At the time, you didn’t really have a gauge of the paradigm shift happening within the scene, but, in retrospect, you can see what a standout album Tell All Your Friends has become in that movement. “Cute Without the ‘E’” has remained the standout song from that album. Is there anything you think contributes to that—why it’s the one song still singled out on an album of 10 songs which are all memorable, in their own way?
NOLAN
:
It’s hard to figure that kind of stuff out. To me, it was all pretty perplexing, and it still kind of is. I really don’t understand how, 10 years later, that song still means so much to people. I really don’t, and I’m really amazed and grateful that it does. I don’t know why it stood out at the time, and I don’t know why it continues to.

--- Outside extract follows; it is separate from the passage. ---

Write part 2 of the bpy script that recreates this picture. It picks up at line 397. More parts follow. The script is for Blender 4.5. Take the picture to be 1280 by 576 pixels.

Do you feel like it’s gained more traction over the years, in its legacy as the song from TAYF?
NOLAN
:
Maybe. It summed up a lot of what the band was doing on that album. It had a lot of the elements of what defined Taking Back Sunday at that time. That’s my best guess as to why it might have stuck around with people. It was a quick, compact version of “Here, this is what Taking Back Sunday does.”

What’s your relationship with the song now? Do you still feel connected to it, or does it feel like re-reading an old diary, and looking in from the outside?
LAZZARA
:
Over the years, it’s taken on a life of its own. It’s one of those things, when we’re rehearsing for a tour or for shows, where it’ll come up and we’ll go, “Okay, let’s play this one again.” But when you get in front of people, there’s this energy. It’s become bigger than any of us. It’s really fun to play for people, just because it creates this certain vibe and energy. It’s a little hard to relate to in a literal sense.
NOLAN: What I’ve found myself doing, when we play those older songs live, is trying to tap into the same emotion that I had in the song. I think the general emotions don’t have to be directly related to the words and experience of what the song was about when it was written. I try to take the emotion of the song and find a way to connect into that, in the present, when we’re playing it live. That’s the way I’ve approached it as time has gone on.

Adam, when you sing the line “all of this was all your fault” now, you change it to “all of this was all my fault.” What prompted that change?
LAZZARA
:
There was a time, I think a little bit after when John and Shaun first left the band, that I started doing that. For myself, and a lot of things that were happening around that time, it became hard to just be pointing the finger at somebody so openly and blatantly. I didn’t want to keep lying to people, so I just made that little change, and then it just made me feel better about the whole thing.

Do you have any other memories associated with that song, and the impact it had on the band on a broader scale?
LAZZARA
:
I remember seeing it on MTV2, and just being blown away and perplexed. I grew up watching MTV and to be there, that was one of the first times when I thought, “Holy crap, we’re doing it.” That was a really strange and rewarding thing. There’s really something magical when we play that song live and you have a whole room full of people singing along. It’s just this feeling that I can’t even put into words.